A Dad’s Point of View: Dads Can Do It Too

Jackson and me Jackson and me

by Chris Thomas

When my wife and I had our son Jackson, I was a nervous wreck. Prior to Jackson, I had about as much experience with children as I had climbing Mt. Everest. My wife, who spent years working in child care, was cool and collected as she took the bulk of Jackson’s care on her shoulders. After all, she was the one with all the experience, right?

When you have your first child, and possibly your second or tenth, you’ll find that almost everything you thought you knew about caring for a child goes right out with the bathwater; every child is different and needs slightly different care. So, both parents start every childrearing experience in virtually the same boat. As scary as parenting can be, the ray of light at the end of the tunnel is often your partner, so it’s important to stick together during this trying time. Parenting is a team effort—no gender roles here.


We decided that breastfeeding Jackson would be best, as long as it worked for him. Naturally, breastfeeding, as an experience, is centered on the mother, but dads should not be excluded. I began using feedings as a time to connect with my baby right alongside mommy. We talked to him, rubbed his hair, read books to him. Even something as simple as staring into your infant’s eyes can develop a strong bond early on. I was also the designated burper after my son’s meals. Not only was I giving my son the physical comfort of expelling gas from a full tummy, but my wife was given time to clean up and relax for a moment while I took over.

After my son was a couple of weeks old, my wife began pumping her breast milk into bottles for me to give to him. This allowed me to fully take over feeding Jackson some of the time, and while I’m grateful that my wife had more time to relax, I’m even more grateful for the time to connect with Jackson so early on.

Naps and Nighttime

When it comes to sleep, it can be easy to favor the parent who’s working. My mother, for example, got up through the night when I was a baby so my father could rest for work the next day. What some parents can forget, however, is caring for a baby all night and day is extremely hard work, and can be just as stressful and tiresome as a 9-to-5. Trust me, I’ve done both.
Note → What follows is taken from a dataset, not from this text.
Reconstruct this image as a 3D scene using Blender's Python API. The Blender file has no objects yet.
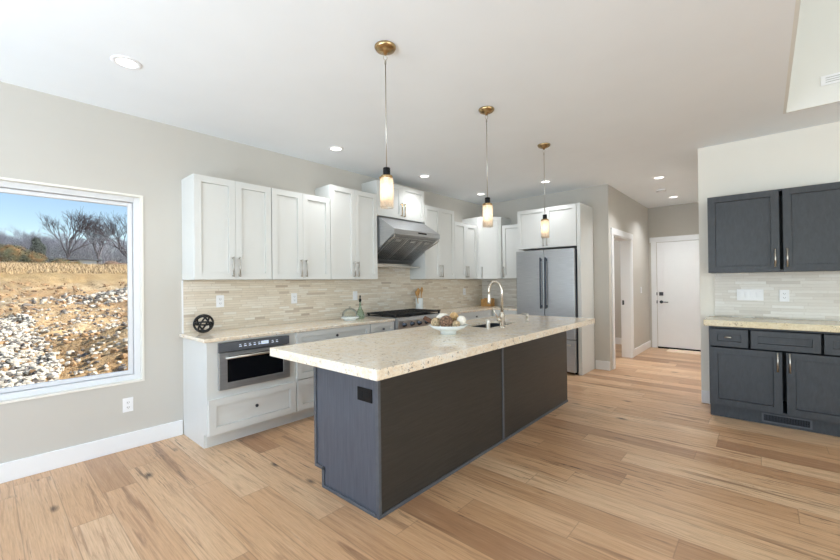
import bpy, bmesh, math, random
from mathutils import Vector, Matrix, noise
PI = math.pi
random.seed(7)
S = bpy.context.scene
COL = S.collection

# ------------------------------------------------------------------ camera
H = 1.36
yaw, pitch, roll = 0.725164, 0.00572851, -0.0116809
w_ = Vector((math.cos(yaw)*math.cos(pitch), math.sin(yaw)*math.cos(pitch), math.sin(pitch)))
r_ = Vector((math.sin(yaw), -math.cos(yaw), 0)); u_ = r_.cross(w_)
r2 = math.cos(roll)*r_ + math.sin(roll)*u_; u2 = r2.cross(w_)
cd = bpy.data.cameras.new('camera'); cam = bpy.data.objects.new('camera', cd); COL.objects.link(cam)
m = Matrix((r2, u2, -w_)).transposed().to_4x4(); m.translation = (0, 0, H)
cam.matrix_world = m
cd.sensor_width = 36; cd.lens = 388.566/840*36; cd.clip_start = .05; cd.clip_end = 500
S.camera = cam

# ------------------------------------------------------------------ sky, sun, window light, exposure
W = bpy.data.worlds.new('sky'); S.world = W; W.use_nodes = True
nt = W.node_tree; nt.nodes.clear()
wo = nt.nodes.new('ShaderNodeOutputWorld'); bg = nt.nodes.new('ShaderNodeBackground')
sk = nt.nodes.new('ShaderNodeTexSky'); sk.sky_type = 'NISHITA'; sk.sun_disc = False
sk.sun_elevation = math.radians(32); sk.sun_rotation = math.radians(110); sk.air_density = 1.0; sk.dust_density = .3; sk.ozone_density = 1.5
bg.inputs['Strength'].default_value = .165
nt.links.new(sk.outputs[0], bg.inputs[0]); nt.links.new(bg.outputs[0], wo.inputs[0])

def light(name, kind, loc, energy, col=(1, 1, 1), aim=None, size=None, size_y=None, shape=None, spread=None):
    d = bpy.data.lights.new(name, kind); d.energy = energy; d.color = col
    if size is not None:
        if kind == 'AREA':
            d.size = size
            if shape: d.shape = shape
            if size_y: d.shape = 'RECTANGLE'; d.size_y = size_y
            if spread: d.spread = spread
        else: d.shadow_soft_size = size
    o = bpy.data.objects.new(name, d); COL.objects.link(o); o.location = loc
    if aim is not None: o.rotation_euler = Vector(aim).to_track_quat('-Z', 'Y').to_euler()
    return o
sun = light('sun', 'SUN', (20, -5, 20), 6.4, (1, .95, .86), aim=(-.70, .34, -.5)); sun.data.angle = .009
# daylight through the big glazed openings behind the camera, plus one added ceiling fill
light('window_daylight', 'AREA', (-2.74, .3, 1.25), 36, (.52, .85, 1), aim=(1, 0, .25), size=6.2, size_y=2.2)
light('window_daylight', 'AREA', (-2.72, 2.1, 1.25), 60, (.66, .74, 1), aim=(1, -.1, .25), size=3.0, size_y=2.2)
light('ceiling_fill', 'AREA', (-2.72, .3, .75), 136, (.80, .94, 1), aim=(1, 0, 1.7), size=6.2, size_y=1.1, spread=2.3)  # upward fill lamp added to brighten the ceiling
light('window_daylight', 'AREA', (1.0, -5.95, 1.5), 172, (.87, .95, 1), aim=(0, 1, -.05), size=5.6, size_y=2.6)
S.view_settings.view_transform = 'Standard'; S.view_settings.look = 'None'
S.view_settings.exposure = .21; S.view_settings.gamma = 1; S.view_settings.use_curve_mapping = False
S.cycles.use_denoising = True
S.cycles.max_bounces = 10; S.cycles.diffuse_bounces = 5; S.cycles.transparent_max_bounces = 12
S.cycles.caustics_reflective = False; S.cycles.caustics_refractive = False
S.cycles.sample_clamp_indirect = 6

# ------------------------------------------------------------------ materials
class N:
    def __init__(s, name):
        s.m = bpy.data.materials.new(name); s.m.use_nodes = True; s.t = s.m.node_tree
        s.b = s.t.nodes['Principled BSDF']; s.out = s.t.nodes['Material Output']
    def n(s, k, **kw):
        x = s.t.nodes.new(k)
        for a, v in kw.items():
            if a in x.inputs.keys(): s.set(x, a, v)
            else: setattr(x, a, v)
        return x
    def set(s, x, key, v):
        i = x.inputs[key]
        if isinstance(v, bpy.types.NodeSocket): s.t.links.new(v, i)
        else: i.default_value = v
    def math(s, op, a, b=None, c=None):
        x = s.t.nodes.new('ShaderNodeMath'); x.operation = op
        for i, v in enumerate((a, b, c)):
            if v is None: continue
            if isinstance(v, bpy.types.NodeSocket): s.t.links.new(v, x.inputs[i])
            else: x.inputs[i].default_value = v
        return x.outputs[0]
    def pos(s): return s.n('ShaderNodeNewGeometry').outputs['Position']
    def obj(s): return s.n('ShaderNodeTexCoord').outputs['Object']
    def map(s, v, scale=(1, 1, 1), rot=(0, 0, 0)):
        x = s.n('ShaderNodeMapping'); s.set(x, 'Vector', v); x.inputs['Scale'].default_value = scale; x.inputs['Rotation'].default_value = rot
        return x.outputs[0]
    def noise(s, v, scale, detail=4, rough=.5, dist=0):
        x = s.n('ShaderNodeTexNoise'); s.set(x, 'Vector', v); x.inputs['Scale'].default_value = scale
        x.inputs['Detail'].default_value = detail; x.inputs['Roughness'].default_value = rough; x.inputs['Distortion'].default_value = dist
        return x.outputs[0]
    def ramp(s, f, stops):
        x = s.n('ShaderNodeValToRGB'); s.t.links.new(f, x.inputs[0]); e = x.color_ramp.elements
        while len(e) < len(stops): e.new(.5)
        for el, (p, c) in zip(e, stops):
            el.position = p; el.color = (*c, 1) if len(c) == 3 else c
        return x.outputs[0]
    def mix(s, f, a, b, mode='MIX'):
        x = s.n('ShaderNodeMix', data_type='RGBA', blend_type=mode)
        for k, v in ((0, f), (6, a), (7, b)):
            if isinstance(v, bpy.types.NodeSocket): s.t.links.new(v, x.inputs[k])
            else: x.inputs[k].default_value = (*v, 1) if isinstance(v, tuple) and len(v) == 3 else v
        return x.outputs[2]
    def bump(s, h, strength=.2, dist=.01):
        x = s.n('ShaderNodeBump'); s.t.links.new(h, x.inputs['Height']); x.inputs['Strength'].default_value = strength; x.inputs['Distance'].default_value = dist
        s.t.links.new(x.outputs[0], s.b.inputs['Normal'])
    def base(s, c):
        s.set(s.b, 'Base Color', c if isinstance(c, bpy.types.NodeSocket) else (*c, 1))
    def prm(s, rough=None, metal=None, spec=None, trans=None, coat=None):
        for k, v in (('Roughness', rough), ('Metallic', metal), ('Specular IOR Level', spec), ('Transmission Weight', trans), ('Coat Weight', coat)):
            if v is not None: s.set(s.b, k, v)
        return s

def plain(name, c, rough=.5, metal=0, var=.03, scale=30, spec=None):
    k = N(name); f = k.noise(k.obj(), scale, 3)
    lo = tuple(max(0, x*(1-var)) for x in c); hi = tuple(min(1, x*(1+var)) for x in c)
    k.base(k.ramp(f, [(.3, lo), (.7, hi)])); k.prm(rough, metal, spec)
    return k.m
def s2l(*c): return tuple((x/255/12.92 if x/255 <= .04045 else ((x/255+.055)/1.055)**2.4) for x in c)

M = {}
M['wall'] = plain('greige_wall_paint', s2l(200, 196, 188), .75, 0, .012, 3)
M['wall_pale'] = plain('pale_wall_paint', s2l(236, 233, 224), .7, 0, .012, 3)
M['ceiling'] = plain('ceiling_paint', s2l(240, 244, 247), .85, 0, .01, 3)
M['raised'] = plain('raised_wall_paint', s2l(229, 229, 224), .85, 0, .01, 3)
M['trim'] = plain('white_trim_paint', s2l(238, 239, 240), .4, 0, .01, 5)
M['cab'] = plain('white_cabinet_paint', s2l(220, 221, 218), .35, 0, .01, 5)
M['vinyl'] = plain('white_vinyl', s2l(224, 225, 227), .3, 0, .01)
M['plastic'] = plain('white_plastic', s2l(240, 241, 243), .3, 0, .01)
M['slot'] = plain('dark_slot', s2l(70, 72, 76), .5)
M['black'] = plain('black_plastic', s2l(14, 14, 16), .5, spec=.2)
M['panel_grey'] = plain('smoked_steel', s2l(92, 95, 100), .3)
M['pale_grey'] = plain('pale_grey_metal', s2l(188, 190, 188), .5)
M['iron'] = plain('black_cast_iron', s2l(24, 24, 26), .55)
M['wire'] = plain('black_wire', s2l(16, 16, 18), .45)
M['nickel'] = plain('brushed_nickel', s2l(196, 192, 184), .28, 1, .04, 60)
M['champagne'] = plain('champagne_nickel', s2l(206, 197, 184), .25, 1, .04, 60)
M['brass'] = plain('antique_brass', s2l(178, 152, 112), .25, 1, .12, 40)
M['gun'] = plain('dark_steel', s2l(72, 76, 84), .32, 1, .04)
M['ceramic'] = plain('white_ceramic', s2l(232, 238, 238), .2, 0, .01)
M['wood'] = plain('light_wood', s2l(196, 150, 92), .55, 0, .15, 25)
M['wood_dark'] = plain('brown_wood', s2l(96, 62, 40), .6, 0, .2, 25)
M['mat'] = plain('tan_mat', s2l(246, 226, 204), .9, 0, .05, 80)
M['gold_ball'] = plain('tan_ball', s2l(206, 172, 124), .8, 0, .25, 60)
M['white_ball'] = plain('white_ball', s2l(238, 232, 220), .8, 0, .08, 60)
M['twig'] = plain('brown_twig', s2l(134, 106, 86), .85, 0, .85, 75)
M['twig_pale'] = plain('pale_twig', s2l(196, 174, 140), .85, 0, .6, 75)
M['steel_in'] = plain('sink_steel', s2l(98, 102, 108), .35, .9, .05)

def mk_steel():
    k = N('brushed_stainless'); v = k.map(k.obj(), (2, 2, 160)); f = k.noise(v, 3, 4)
    k.base(k.ramp(f, [(.3, s2l(168, 170, 172)), (.7, s2l(192, 194, 196))])); k.prm(.32, .8)
    k.bump(f, .03, .002); return k.m
M['steel'] = mk_steel()

def mk_stain(name, lo, hi, axis_scale, rough=.42):
    k = N(name); v = k.map(k.obj(), axis_scale); f = k.noise(v, 4, 6, .65, .6)
    c = k.ramp(f, [(.25, lo), (.55, tuple((a+b)/2 for a, b in zip(lo, hi))), (.8, hi)])
    k.base(c); k.prm(rough, 0, .5); k.bump(f, .12, .003); return k.m
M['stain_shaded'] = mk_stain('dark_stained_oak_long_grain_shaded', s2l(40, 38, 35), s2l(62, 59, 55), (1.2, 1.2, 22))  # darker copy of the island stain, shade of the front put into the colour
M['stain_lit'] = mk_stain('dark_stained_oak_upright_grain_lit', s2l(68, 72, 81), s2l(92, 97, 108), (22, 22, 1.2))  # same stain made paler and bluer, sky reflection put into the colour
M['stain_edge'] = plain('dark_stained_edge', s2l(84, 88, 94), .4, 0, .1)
M['stain_blue'] = mk_stain('blue_grey_stained_maple', s2l(46, 49, 54), s2l(66, 70, 75), (9, 9, 3), .45)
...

My wife and I decided to play to our personal strengths when developing sleeping routines. My wife has always been a morning person; I’ve always been a night person. During the first ten weeks when we were teaching our son to sleep at night, we decided to divide caring for Jackson based on our own sleeping preferences. This meant I would stay up till midnight or 1 a.m. every night, as I normally would, and my wife and Jackson would go to sleep around 7 p.m. From 7 p.m. to 1 a.m., I would be on “Jackson duty” and would care for him if he happened to wake up during those hours. This would allow my wife quality rest in the hours she’d normally be sleeping. From 1 a.m. to 7 a.m., my wife would take over if Jackson woke up, but she’d only get up if Jackson awoke. If Jackson slept through the night, usually my wife would too. But if he woke up in the morning hours she’d be rested enough to tend to him. Meanwhile, I’d be able to rest in the morning after staying up late as I normally would. This system worked well for us, because our sleep patterns continued as they did before Jackons was born.

Daddy Time

Prior to Jackson, I’d spend my nights playing video games or watching movies till the wee hours of the morning. After we had Jackson, I still did these things. As my wife slept at night or rested during the day, I’d use my opportunities with Jackson to include him in things I like to do. He’d often lie swaddled on my chest, arms, or lap as I sang to him, fed him, or talked about the day…while also playing video games or watching movies. (I’m a pretty skilled multi-tasker.) Having Jackson so close, even while I played video games, was important for him developmentally because it allowed him to learn my voice, breathing patterns, and scent, which is critical in developing bonds with caregivers.

Having Jackson was a unique experience for me as a dad. I realized that just because my wife had more experience with children at first, I didn’t have to rely on her to care for Jackson all the time. By taking the time to learn how to care for Jackson in my own way, I could provide my wife the breaks she deserved and strengthen the bond between my son and me.